Schwartz started out as a dogsbody at the NYC improv club Upright Citizens Brigade (UCB), paying with his labour for access to the work of Poehler, Tina Fey and co. Soon improvising himself, he carved a niche with sketches and contributions to the Funny or Die platform and the web series Jake & Amir. “Since the beginning,” he says, “I was always like: ‘I’m going to find a way to do this.’ I tried everything. I freelanced writing for David Letterman. I freelanced for SNL. I did commercials. I tried standup. I tried everything, hoping something would stick and I could be in this industry I loved.” Aged 29, he sealed the deal when cast alongside Aziz Ansari as the unjustifiably cocky Jean-Ralphio on Poehler’s hit sitcom Parks and Recreation.

It was a career-making turn – but it didn’t break Schwartz’s bond with improv. OK, so making up comedy on the hoof pays “zero dollars” and is afforded near-zero credibility in the entertainment landscape. “Any time I tell people I do improv,” says Schwartz, “their only reference is their friends’ class shows at college. And my class shows were horrific! I didn’t know what I was doing. So I think people’s perception is based on watching performers starting out, who haven’t put the hours in. They have nothing to point to, like a special from anybody, to say: ‘Look how good this can be!’”

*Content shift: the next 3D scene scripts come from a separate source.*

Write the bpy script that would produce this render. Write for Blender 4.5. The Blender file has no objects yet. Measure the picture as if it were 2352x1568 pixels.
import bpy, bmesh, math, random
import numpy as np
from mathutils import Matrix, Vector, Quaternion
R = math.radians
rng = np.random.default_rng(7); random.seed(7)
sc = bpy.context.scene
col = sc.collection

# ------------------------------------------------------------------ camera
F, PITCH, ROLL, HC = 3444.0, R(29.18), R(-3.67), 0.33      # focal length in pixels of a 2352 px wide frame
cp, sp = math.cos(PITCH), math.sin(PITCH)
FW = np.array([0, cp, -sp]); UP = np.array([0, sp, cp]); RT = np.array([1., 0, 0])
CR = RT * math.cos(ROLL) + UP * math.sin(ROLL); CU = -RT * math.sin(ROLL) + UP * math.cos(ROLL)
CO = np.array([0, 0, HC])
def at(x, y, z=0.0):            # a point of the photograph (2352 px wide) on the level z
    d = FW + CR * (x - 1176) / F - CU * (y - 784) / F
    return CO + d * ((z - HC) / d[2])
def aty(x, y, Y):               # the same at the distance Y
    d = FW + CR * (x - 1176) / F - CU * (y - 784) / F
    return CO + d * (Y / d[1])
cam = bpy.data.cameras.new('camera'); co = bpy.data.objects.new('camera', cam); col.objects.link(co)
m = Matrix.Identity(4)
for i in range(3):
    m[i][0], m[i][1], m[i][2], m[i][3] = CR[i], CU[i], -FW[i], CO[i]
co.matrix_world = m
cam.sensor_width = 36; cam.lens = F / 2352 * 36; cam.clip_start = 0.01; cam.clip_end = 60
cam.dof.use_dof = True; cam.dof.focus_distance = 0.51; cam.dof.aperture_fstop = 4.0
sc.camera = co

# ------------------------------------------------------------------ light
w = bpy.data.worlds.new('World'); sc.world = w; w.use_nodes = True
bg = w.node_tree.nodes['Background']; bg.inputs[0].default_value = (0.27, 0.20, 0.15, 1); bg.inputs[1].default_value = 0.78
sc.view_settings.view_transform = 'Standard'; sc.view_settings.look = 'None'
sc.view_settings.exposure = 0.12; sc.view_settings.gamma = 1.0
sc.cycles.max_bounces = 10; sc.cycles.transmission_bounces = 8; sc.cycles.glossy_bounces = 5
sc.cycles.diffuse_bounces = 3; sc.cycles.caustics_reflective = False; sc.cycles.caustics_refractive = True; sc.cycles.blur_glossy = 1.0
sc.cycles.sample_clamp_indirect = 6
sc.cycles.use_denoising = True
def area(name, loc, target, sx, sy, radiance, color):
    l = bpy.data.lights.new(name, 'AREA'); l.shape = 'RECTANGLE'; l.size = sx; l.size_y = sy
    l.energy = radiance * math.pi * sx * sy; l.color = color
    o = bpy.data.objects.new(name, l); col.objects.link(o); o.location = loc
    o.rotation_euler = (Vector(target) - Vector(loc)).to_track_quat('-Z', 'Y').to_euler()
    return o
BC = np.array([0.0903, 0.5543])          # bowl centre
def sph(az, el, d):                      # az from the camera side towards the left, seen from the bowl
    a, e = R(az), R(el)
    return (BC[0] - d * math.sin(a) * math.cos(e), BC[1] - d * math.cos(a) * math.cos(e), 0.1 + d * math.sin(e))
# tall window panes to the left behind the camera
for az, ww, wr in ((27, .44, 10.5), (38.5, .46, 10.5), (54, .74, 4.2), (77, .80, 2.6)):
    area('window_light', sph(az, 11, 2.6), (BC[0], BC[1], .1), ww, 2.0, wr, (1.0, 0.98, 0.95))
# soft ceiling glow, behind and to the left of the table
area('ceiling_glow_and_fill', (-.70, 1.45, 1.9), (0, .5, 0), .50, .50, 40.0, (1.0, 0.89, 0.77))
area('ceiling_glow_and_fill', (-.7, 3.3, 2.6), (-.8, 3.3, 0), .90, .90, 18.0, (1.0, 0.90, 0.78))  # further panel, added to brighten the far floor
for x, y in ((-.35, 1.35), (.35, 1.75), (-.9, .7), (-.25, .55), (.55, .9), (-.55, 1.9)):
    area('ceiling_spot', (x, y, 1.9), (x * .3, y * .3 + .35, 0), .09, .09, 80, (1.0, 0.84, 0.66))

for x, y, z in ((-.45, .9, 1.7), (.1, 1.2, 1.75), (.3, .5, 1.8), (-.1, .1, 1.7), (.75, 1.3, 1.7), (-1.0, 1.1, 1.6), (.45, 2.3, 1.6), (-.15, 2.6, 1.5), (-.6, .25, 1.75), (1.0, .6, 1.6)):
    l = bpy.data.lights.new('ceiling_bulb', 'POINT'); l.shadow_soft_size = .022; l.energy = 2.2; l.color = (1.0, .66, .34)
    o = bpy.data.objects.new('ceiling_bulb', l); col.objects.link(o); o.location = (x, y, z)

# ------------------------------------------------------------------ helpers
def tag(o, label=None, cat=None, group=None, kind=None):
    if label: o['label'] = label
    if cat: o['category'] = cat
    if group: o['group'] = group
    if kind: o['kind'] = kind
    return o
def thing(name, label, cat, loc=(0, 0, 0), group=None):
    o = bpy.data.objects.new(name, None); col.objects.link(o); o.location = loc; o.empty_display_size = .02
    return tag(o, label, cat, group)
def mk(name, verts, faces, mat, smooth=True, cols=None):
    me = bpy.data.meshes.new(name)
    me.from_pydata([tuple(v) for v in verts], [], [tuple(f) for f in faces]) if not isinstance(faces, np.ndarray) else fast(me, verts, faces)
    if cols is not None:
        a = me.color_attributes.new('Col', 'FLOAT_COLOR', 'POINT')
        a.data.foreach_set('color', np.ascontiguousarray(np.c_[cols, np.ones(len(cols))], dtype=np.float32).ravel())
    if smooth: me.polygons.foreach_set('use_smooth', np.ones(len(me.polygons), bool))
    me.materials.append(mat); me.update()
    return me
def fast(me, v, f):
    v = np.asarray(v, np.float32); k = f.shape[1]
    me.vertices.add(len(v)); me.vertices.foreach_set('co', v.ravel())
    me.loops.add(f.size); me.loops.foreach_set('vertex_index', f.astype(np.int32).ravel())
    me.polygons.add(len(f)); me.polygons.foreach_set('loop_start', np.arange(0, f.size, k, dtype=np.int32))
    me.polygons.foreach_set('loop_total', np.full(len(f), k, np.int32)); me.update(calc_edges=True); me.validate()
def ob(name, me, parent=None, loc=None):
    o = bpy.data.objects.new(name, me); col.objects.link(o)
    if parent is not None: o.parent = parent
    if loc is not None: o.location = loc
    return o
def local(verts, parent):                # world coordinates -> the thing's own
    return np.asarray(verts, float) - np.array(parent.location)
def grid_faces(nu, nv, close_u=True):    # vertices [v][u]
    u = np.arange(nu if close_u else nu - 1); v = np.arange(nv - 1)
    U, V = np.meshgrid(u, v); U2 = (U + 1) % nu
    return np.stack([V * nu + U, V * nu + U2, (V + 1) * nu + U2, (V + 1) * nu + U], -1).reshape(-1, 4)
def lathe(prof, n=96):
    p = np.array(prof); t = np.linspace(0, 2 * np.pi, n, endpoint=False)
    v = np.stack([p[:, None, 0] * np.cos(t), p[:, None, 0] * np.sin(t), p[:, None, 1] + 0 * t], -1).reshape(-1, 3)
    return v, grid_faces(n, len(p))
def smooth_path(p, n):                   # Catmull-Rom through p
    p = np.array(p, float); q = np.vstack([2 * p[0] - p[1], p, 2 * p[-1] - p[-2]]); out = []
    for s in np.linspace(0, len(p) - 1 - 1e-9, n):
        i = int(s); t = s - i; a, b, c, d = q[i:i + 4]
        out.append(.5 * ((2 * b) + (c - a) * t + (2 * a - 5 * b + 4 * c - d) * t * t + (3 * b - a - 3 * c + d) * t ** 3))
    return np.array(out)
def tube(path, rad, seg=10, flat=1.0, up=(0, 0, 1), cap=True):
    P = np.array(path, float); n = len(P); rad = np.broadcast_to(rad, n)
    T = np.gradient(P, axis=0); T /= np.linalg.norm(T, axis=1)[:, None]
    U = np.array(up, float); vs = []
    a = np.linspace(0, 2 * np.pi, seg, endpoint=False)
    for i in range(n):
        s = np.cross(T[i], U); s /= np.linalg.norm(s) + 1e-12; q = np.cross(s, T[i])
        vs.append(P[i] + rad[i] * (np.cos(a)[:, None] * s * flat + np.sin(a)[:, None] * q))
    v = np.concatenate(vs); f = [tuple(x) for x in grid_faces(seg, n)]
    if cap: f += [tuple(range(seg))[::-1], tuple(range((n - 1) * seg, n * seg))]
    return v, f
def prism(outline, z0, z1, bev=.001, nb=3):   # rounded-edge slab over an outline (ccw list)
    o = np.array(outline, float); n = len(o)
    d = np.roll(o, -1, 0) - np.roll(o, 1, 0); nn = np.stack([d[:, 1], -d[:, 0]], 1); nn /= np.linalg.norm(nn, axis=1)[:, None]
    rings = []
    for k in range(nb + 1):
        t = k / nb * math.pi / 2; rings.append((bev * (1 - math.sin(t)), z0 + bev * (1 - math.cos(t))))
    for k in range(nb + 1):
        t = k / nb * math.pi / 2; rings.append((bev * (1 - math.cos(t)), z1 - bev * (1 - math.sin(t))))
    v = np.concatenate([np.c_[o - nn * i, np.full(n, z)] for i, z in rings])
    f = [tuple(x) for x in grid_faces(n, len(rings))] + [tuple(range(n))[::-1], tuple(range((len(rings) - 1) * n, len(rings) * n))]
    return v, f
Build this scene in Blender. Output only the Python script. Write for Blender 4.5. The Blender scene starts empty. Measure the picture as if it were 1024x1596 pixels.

Watch the trailer for the improvised Netflix specials Middleditch & Schwartz

That’s where Middleditch & Schwartz comes in, although even that was a hard sell. “Netflix said: ‘What’s going to happen on stage?’ And we said, ‘We don’t know.’ They said, “But you’ll have an idea?’ And we said, “We don’t have anything.’” What persuaded the channel was Schwartz’s rising stardom, and the novel commercial argument that, whereas standups take a year to develop each set, “every time we do a show,” says Schwartz, “it’s a new special. I can give you two new specials every day. We filmed for one weekend and Netflix got three pieces of hour-long content.”

With his new tour, Schwartz continues the same crusade: redeeming the reputation of improv for delirious, thousands-strong audiences. One of his tricks is to dragoon celeb pals – improv virgins all – into taking part. Don Cheadle, JJ Abrams, Stranger Things’ Joe Keery – “I just want to share it with them. And then watching the audience watching these people do it for the first time, that’s such a fun thing.”

It’s all about the fun for Schwartz. “Improv doesn’t pay like the other things, but it’s the thing that makes me happiest.” I can imagine his agent pulling out their hair that their hot-property client keeps disappearing off on improv tours.

Watch Schwartz as John-Ralphio in Parks and Recreation

“I film Monday-to-Friday, get on the plane, do my shows on Saturday, and by the time Monday rolls around, I’m acting again. I’m so tired. But in a million years, I couldn’t have thought I’d have done any of this,” says the self-defined “little Jewish guy from the Bronx” who is starring – well, voice-acting – alongside his childhood hero Jim Carrey in the Sonic the Hedgehog films.

“But let me tell you a fun story,” he says. “I was interning at UCB, way back when, to pay for classes. I did the garbage, I gave people their tickets. And at the end of the show, after everybody had gone and we’d cleaned the theatre, me and my friends Adam Pally and Gil Ozeri [later the sketch group Hot Sauce] would ask the manager, ‘Can we just get on stage for 10 minutes, right now?’ And so we’d go on stage, in the dark, and do shows for nobody. And we would make each other laugh and laugh.

“And those are some of my fondest memories. I get emotional thinking about it. Improv is playtime for me. And I’ll keep doing it until people don’t want me to do it any more.”